● **Work to be completed**: Begin with the first line of the listing and quote every line through the one containing "FPX, CX, HY, CAMH"; give only those lines.

[BEGIN]

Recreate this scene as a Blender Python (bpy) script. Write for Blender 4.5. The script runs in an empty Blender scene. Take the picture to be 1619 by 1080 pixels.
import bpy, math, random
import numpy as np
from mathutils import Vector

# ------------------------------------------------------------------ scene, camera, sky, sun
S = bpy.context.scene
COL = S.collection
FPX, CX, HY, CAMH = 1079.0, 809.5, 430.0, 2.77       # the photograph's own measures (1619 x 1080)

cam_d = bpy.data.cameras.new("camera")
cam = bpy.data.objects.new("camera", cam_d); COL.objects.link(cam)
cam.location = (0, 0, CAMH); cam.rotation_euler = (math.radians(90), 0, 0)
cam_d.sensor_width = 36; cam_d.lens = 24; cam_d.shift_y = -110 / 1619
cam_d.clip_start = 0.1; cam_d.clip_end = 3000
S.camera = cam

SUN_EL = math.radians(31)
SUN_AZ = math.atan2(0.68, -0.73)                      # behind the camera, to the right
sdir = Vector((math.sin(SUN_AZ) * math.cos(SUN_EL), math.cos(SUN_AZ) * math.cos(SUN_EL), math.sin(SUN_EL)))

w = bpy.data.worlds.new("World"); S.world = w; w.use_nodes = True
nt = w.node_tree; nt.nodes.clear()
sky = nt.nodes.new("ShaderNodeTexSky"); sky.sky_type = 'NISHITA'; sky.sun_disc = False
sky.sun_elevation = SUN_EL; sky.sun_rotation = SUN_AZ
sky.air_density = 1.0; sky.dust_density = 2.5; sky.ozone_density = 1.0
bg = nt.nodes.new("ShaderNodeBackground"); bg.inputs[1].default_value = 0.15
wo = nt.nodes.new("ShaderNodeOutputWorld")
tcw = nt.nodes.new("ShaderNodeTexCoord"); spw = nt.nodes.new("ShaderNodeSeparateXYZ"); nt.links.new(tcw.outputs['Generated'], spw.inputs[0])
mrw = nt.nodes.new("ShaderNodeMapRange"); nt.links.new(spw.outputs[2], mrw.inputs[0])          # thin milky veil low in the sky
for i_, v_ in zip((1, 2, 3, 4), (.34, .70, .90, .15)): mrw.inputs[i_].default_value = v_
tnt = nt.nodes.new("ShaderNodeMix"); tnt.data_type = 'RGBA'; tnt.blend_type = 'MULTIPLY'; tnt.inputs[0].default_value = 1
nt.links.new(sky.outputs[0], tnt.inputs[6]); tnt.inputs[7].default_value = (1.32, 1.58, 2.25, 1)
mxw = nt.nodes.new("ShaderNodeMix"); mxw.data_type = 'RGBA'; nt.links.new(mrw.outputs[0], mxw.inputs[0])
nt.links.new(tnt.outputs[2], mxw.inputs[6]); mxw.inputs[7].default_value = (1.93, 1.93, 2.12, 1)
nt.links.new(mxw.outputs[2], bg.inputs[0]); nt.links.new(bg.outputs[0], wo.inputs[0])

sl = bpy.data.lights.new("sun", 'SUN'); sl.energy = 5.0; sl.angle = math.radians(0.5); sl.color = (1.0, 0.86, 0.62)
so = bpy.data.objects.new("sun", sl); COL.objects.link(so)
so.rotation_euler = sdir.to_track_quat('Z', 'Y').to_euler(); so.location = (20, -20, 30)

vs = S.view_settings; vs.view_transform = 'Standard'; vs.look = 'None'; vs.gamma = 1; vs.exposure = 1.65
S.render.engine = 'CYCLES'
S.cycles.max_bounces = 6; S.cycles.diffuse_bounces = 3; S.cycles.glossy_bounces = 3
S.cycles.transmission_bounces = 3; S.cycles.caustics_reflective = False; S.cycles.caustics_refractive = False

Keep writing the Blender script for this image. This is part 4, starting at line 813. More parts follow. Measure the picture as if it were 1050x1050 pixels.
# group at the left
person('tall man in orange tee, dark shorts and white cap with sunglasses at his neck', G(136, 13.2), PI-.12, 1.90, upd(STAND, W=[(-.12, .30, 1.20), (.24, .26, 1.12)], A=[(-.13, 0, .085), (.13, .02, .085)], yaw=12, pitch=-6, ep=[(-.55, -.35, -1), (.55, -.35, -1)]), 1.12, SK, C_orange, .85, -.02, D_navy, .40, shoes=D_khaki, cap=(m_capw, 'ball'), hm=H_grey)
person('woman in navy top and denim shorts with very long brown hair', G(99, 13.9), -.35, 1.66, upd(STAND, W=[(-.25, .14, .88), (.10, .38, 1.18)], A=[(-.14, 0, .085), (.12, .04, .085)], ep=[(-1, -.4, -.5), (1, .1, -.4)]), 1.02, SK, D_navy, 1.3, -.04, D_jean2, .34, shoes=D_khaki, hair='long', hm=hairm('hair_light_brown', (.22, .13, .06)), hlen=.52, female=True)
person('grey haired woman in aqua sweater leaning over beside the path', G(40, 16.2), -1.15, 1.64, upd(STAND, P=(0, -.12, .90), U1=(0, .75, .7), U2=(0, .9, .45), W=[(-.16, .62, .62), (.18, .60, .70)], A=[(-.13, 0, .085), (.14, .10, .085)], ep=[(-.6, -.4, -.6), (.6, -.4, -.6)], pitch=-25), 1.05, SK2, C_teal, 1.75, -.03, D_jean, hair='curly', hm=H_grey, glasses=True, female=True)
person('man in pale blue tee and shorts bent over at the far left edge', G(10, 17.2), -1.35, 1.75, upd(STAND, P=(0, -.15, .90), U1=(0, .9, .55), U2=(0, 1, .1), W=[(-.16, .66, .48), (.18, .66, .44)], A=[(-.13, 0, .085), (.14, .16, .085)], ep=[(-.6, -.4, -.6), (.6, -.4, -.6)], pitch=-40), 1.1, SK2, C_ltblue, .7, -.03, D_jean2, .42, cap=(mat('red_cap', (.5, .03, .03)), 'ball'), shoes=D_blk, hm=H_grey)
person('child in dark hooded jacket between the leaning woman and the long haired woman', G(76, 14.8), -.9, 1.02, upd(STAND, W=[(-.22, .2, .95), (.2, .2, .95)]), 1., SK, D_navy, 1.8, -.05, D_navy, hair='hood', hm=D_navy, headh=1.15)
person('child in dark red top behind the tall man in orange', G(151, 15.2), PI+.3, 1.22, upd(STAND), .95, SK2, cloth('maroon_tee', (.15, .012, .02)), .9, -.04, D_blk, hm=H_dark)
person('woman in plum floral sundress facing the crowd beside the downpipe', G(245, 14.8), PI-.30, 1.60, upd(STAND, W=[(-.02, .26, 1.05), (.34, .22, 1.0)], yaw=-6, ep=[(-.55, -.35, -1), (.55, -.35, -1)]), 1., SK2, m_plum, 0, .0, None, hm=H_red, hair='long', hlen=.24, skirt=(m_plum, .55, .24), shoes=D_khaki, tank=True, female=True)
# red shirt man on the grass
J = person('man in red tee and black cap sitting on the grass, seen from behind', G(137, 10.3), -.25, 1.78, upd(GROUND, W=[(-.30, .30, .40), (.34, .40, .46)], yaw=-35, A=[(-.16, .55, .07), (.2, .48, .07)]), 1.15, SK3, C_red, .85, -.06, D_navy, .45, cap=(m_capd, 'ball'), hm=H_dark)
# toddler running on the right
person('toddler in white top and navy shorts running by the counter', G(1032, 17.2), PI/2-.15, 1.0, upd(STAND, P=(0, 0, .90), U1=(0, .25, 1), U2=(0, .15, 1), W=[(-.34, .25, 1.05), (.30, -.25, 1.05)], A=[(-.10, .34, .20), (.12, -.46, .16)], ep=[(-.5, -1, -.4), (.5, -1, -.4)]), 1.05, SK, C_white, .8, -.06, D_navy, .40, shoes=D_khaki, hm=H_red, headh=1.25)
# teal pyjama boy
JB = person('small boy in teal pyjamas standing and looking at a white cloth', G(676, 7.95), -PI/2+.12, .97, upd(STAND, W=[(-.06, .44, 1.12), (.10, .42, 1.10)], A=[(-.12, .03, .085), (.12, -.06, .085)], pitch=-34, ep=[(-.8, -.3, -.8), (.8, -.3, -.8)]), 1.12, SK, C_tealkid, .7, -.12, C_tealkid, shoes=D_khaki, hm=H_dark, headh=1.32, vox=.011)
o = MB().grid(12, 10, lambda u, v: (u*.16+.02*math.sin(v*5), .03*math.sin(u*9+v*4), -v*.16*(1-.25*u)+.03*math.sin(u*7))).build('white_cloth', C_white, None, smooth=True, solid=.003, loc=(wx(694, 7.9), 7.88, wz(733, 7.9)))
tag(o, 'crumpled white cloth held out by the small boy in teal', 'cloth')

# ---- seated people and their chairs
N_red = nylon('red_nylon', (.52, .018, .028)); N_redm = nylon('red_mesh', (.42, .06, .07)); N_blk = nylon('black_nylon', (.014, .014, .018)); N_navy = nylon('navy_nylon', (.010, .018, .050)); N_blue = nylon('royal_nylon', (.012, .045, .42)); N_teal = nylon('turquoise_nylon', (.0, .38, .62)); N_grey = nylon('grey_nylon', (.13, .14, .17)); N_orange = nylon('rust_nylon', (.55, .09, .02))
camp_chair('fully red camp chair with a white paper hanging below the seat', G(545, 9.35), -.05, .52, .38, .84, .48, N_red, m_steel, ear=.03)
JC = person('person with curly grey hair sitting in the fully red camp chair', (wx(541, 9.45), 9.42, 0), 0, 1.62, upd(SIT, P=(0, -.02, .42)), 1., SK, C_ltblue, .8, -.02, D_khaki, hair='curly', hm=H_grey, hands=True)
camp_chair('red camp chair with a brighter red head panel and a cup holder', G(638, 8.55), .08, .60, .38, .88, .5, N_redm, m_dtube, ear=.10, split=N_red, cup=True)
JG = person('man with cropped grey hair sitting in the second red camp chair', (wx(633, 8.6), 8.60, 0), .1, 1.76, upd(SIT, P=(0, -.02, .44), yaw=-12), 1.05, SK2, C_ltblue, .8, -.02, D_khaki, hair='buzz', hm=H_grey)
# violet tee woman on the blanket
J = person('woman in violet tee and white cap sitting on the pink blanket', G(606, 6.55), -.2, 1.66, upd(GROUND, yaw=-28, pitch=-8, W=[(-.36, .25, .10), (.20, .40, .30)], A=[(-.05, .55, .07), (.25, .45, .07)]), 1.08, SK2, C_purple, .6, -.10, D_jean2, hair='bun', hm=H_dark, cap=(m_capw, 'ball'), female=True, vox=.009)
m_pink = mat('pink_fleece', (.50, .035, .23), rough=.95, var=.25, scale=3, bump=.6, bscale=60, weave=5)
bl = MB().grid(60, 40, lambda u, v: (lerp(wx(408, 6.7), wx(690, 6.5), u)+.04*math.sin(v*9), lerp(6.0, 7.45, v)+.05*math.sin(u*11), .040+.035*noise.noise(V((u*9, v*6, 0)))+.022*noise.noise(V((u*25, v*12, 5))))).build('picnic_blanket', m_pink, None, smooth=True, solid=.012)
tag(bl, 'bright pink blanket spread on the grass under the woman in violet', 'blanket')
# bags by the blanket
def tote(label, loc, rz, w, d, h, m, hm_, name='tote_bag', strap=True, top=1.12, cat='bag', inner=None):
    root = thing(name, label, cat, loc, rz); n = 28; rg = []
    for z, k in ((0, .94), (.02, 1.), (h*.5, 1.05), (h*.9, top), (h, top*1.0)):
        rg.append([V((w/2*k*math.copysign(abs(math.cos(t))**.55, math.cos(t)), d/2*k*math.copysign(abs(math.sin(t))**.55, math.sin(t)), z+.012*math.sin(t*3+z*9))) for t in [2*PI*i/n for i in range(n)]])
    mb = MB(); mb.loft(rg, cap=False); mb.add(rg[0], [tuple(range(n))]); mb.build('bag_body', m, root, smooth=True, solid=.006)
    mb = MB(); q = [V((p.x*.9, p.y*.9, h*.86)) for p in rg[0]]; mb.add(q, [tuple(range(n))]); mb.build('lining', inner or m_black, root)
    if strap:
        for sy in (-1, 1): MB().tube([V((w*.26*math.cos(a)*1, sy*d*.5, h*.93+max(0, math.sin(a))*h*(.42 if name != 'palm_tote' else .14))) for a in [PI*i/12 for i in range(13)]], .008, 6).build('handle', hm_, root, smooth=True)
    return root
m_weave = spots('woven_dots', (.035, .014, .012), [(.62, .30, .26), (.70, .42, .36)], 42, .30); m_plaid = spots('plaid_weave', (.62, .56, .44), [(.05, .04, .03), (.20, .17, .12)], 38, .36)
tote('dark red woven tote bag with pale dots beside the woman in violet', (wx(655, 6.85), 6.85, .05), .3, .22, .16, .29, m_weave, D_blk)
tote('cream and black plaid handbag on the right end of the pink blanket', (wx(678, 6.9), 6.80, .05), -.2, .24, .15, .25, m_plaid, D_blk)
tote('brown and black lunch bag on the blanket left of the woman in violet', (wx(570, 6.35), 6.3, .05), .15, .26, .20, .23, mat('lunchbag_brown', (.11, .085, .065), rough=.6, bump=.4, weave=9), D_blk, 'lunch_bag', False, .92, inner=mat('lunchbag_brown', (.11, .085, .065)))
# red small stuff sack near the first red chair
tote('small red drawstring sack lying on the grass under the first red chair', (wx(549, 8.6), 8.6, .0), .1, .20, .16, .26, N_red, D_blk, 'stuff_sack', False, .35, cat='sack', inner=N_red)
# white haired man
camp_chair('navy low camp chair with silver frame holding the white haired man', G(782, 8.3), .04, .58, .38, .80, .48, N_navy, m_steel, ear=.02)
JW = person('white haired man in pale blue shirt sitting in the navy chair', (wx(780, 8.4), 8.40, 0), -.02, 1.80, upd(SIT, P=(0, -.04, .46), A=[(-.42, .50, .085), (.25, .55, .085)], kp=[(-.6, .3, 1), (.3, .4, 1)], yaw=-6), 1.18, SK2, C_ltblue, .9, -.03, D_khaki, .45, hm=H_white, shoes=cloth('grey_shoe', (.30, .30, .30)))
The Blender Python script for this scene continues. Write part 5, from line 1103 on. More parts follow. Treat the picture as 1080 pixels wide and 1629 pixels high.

[END]

● **Result of this task**:
Recreate this scene as a Blender Python (bpy) script. Write for Blender 4.5. The script runs in an empty Blender scene. Take the picture to be 1619 by 1080 pixels.
import bpy, math, random
import numpy as np
from mathutils import Vector

# ------------------------------------------------------------------ scene, camera, sky, sun
S = bpy.context.scene
COL = S.collection
FPX, CX, HY, CAMH = 1079.0, 809.5, 430.0, 2.77       # the photograph's own measures (1619 x 1080)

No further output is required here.